Hemos vivido demasiado tiempo colectivamente en el error, en el error culpable, tal vez en la mentira. Y en la mentira no se puede vivir de manera estable, sólo malvivir, quizá morir. Acaso la guerra en Ucrania, pero a un paso de la OTAN y, por tanto, a un paso de España, contribuya a destruir el vergonzoso muro de la mentira en la que vivíamos instalados. La guerra es un terrible mal, pero no un mal absoluto, ya que puede ser ocasión, acaso involuntaria, para promover bienes. Para empezar todo lo que parecía importante se ha desvanecido como pura farsa. El programa de ingeniería social se revela ahora (en realidad, lo ha sido siempre) como una patraña totalitaria. ¿Qué sentido tendría ahora hablar de ideología de género en Ucrania? Nuestro bienestar se sustentaba en la dependencia energética y nuestra defensa requiere más el rearme (no sólo moral) que el pacifismo de algarada o salón. Y, de repente, comprendemos lo que son el sacrificio, el patriotismo, los valores, el heroísmo y el verdadero amor (y no la vacua filantropía moderna).
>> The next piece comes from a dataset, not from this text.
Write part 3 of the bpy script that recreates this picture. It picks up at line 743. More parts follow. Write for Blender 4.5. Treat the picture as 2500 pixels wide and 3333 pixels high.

La guerra destruye vidas, pero, a veces, también puede acabar con las mentiras, porque con frecuencia despiertan a los pueblos del sueño confortable del error. La guerra puede ser el «grito de Dios» (C. S. Lewis) para los pueblos.

La discordia en España no afecta sólo a la nación, sino al propio Gobierno. Los dos partidos que lo forman (no hablemos de los que les apoyan) están divididos. Sólo el ansia de poder es el cemento que los mantiene inestablemente unidos. No coinciden en la actitud hacia la guerra. Tampoco en la necesidad de rebajar los impuestos. Por no coincidir, no coinciden ni en el feminismo. La crisis económica española es anterior a la guerra. Ésta sólo hace agravarla. Y, como sube insoportablemente la electricidad, hay quien propone subir los impuestos a las eléctricas. Claro, para que bajen los precios.

Europa lleva décadas padeciendo una grave crisis moral que parecía haber sanado la segunda guerra mundial. Duró poco. Fue un espejismo. Y en España esta crisis reviste un grado superlativo. Es necesaria una renovación de la cultura europea, del espíritu europeo. En 1922 el filósofo Edmund Husserl, ante la tribulación de la primera gran guerra, escribía que el conflicto armado «ha puesto al descubierto la íntima falta de verdad, el sinsentido de esta cultura. Justo este descubrimiento significa que la auténtica fuerza impulsora de la cultura europea se ha agotado». Europa ha perdido, junto a la vigencia de la fe cristiana, la fe en sí misma. Y esperamos, necesitamos que algo suceda. Pero no vale el impersonal. Es necesario que lo nuevo suceda en nosotros y que así recuperemos la fe perdida: fe en el valor de la cultura europea, de su religión, su filosofía, su derecho, su arte, sus instituciones públicas, sus universidades. Necesitamos un progreso ético bajo la guía del ideal de la razón. Husserl pensaba que ni el pesimismo escéptico, «ni la desvergüenza de la sofística política que domina nuestro tiempo, y que se vale del discurso de la ética social sólo como disfraz de los fines egoístas de un nacionalismo totalmente pervertido, serían posibles si los conceptos que acerca de la colectividad surgen de una manera natural no estuvieran, pese a su naturalidad, afectados de horizontes de oscuridad, de mediaciones que se enredan y ocultan entre sí, y cuyo discernimiento clarificador excede con mucho las fuerzas de un pensamiento no formado».

Los negadores de la verdad y amigos de la mentira son los principales responsables de la crisis, que es moral y, por ello, filosófica. Pero el hombre necesita la verdad, no puede vivir sin ella. O la posee o debe buscarla. Lo que no puede es vivir instalado en la mentira, como ha hecho el hombre europeo durante las últimas décadas. Acaso una indeseable y criminal guerra le ayude a despertar del sueño dogmático de la mentira.